Friday, June 03, 2016

"The Fractured Republic"

This book by Yuval Levin is subtitled "Renewing America's Social Contract in the Age of Individualism".  Levin was not familiar here until a column by David Brooks was read that praised this book.  Brooks, in his op-ed columns in the New York Times and in his appearances on PBS News Hour, is viewed by some as a resident conservative for those media outlets.  That said, he comes across as a intellectual moderate with views that many could agree with, especially when compared to the radical race to the right of the just completed Republican presidential primary campaign.

Levin is editor of "National Affairs" and a contributing editor to "National Review" and the "Weekly Standard".  Jacket cover praise for this book comes, as is not unexpected, from Paul Ryan and Peggy Noonan, but also from George Packer.  "The Fractured Republic" details the divided U.S. society that exists today, economically, socially, culturally, and politically.  That supposed bedrock of U.S. society, the middle class, has been significantly diminished in the last 20 years and in some ways only exists, according to Levin, in the minds of the right and left with a sense of nostalgia, a type of nostalgia that leads nowhere but to frustration. This book could have been written by a combination of the minds of a seriously right wing conservative intellectual and Robert Putnam.

It suggests that we are now faced with a schism in society of either an individualistic approach to our lives or a statist approach.  The already hollowed out middle class and the middle mediating layers of society have lost influence, whether that be families, communities, churches, charities, civic associations, really any organization that drives change through local or personal contact.  Solutions to many of society's problem could come from the ground up if these aspects of society could be rebuilt, into many solutions for many problems as opposed to individual solutions or central government approved or directed ones which are unlikely to be satisfying to many in our increasingly diverse culture.  The drift of the book is clear.

This is a thoughtful book, and it seems at times that there is not much to disagree with.  Levin acknowledges that he is a Republican conservative and the only politician that he regularly singles out for criticism is President Obama.  He comes off as striving to be even handed and almost apolitical in his analysis, but the elephant in the room is the outright intransigence of the Republican Congress to seriously consider anything the President proposes, even something as widely approved of by huge margins of the public such as infrastructure spending, which is becoming absolutely necessary(anyone who travels to other parts of the world know this for certain) and which would be sound fiscal policy to produce better paying jobs.  Levin somehow sees a dysfunctional Congress as a completely shared event and cites the many executive orders by Obama as an example of his unwillingness to compromise.

One other aspect of this book is Levin's constant pounding home his main themes, in many articulate ways but to the point of beating a dead horse.  This book can be almost mind numbingly repetitive at times.

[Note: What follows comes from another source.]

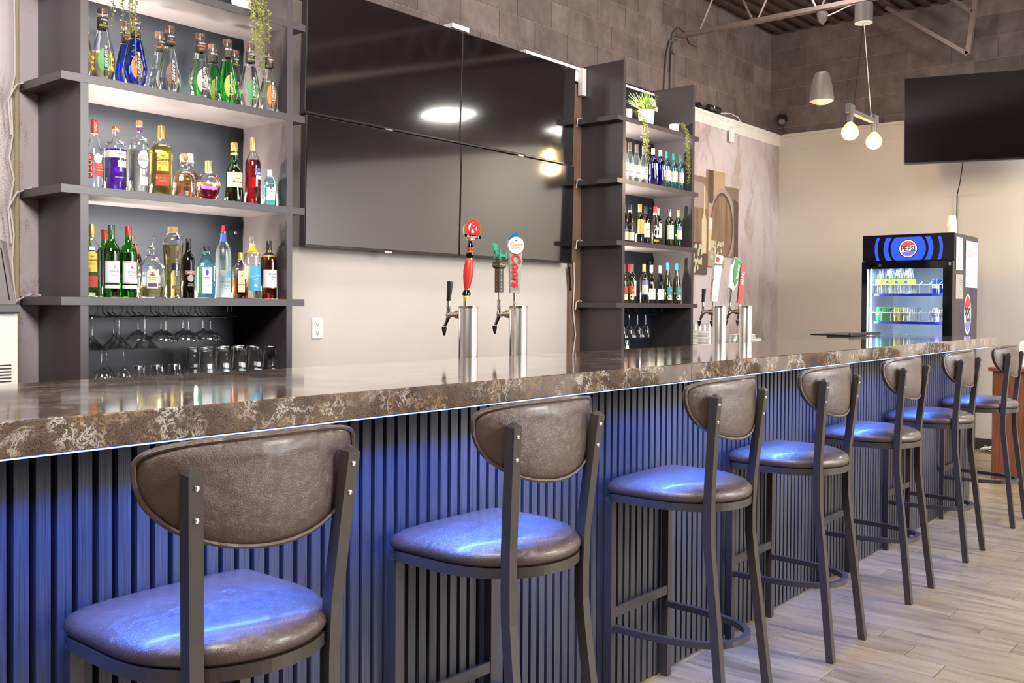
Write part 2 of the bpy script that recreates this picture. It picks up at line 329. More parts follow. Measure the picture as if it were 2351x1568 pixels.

With those caveats, and with a willingness to read fast at times, this is a constructive and thoughtful book.  Most of it is not new thought, but it is so much better and more studied than much of what comes out in book form from the right wing.  It makes an effort in its own way to be balanced.  There are important facts in the book that were important and not familiar here.  It was worth reading for those interested in our current deadlocked and "fractured" society.


Postscript---6/5---aspects of this book are pertinent to interpreting the strange election season of 2016.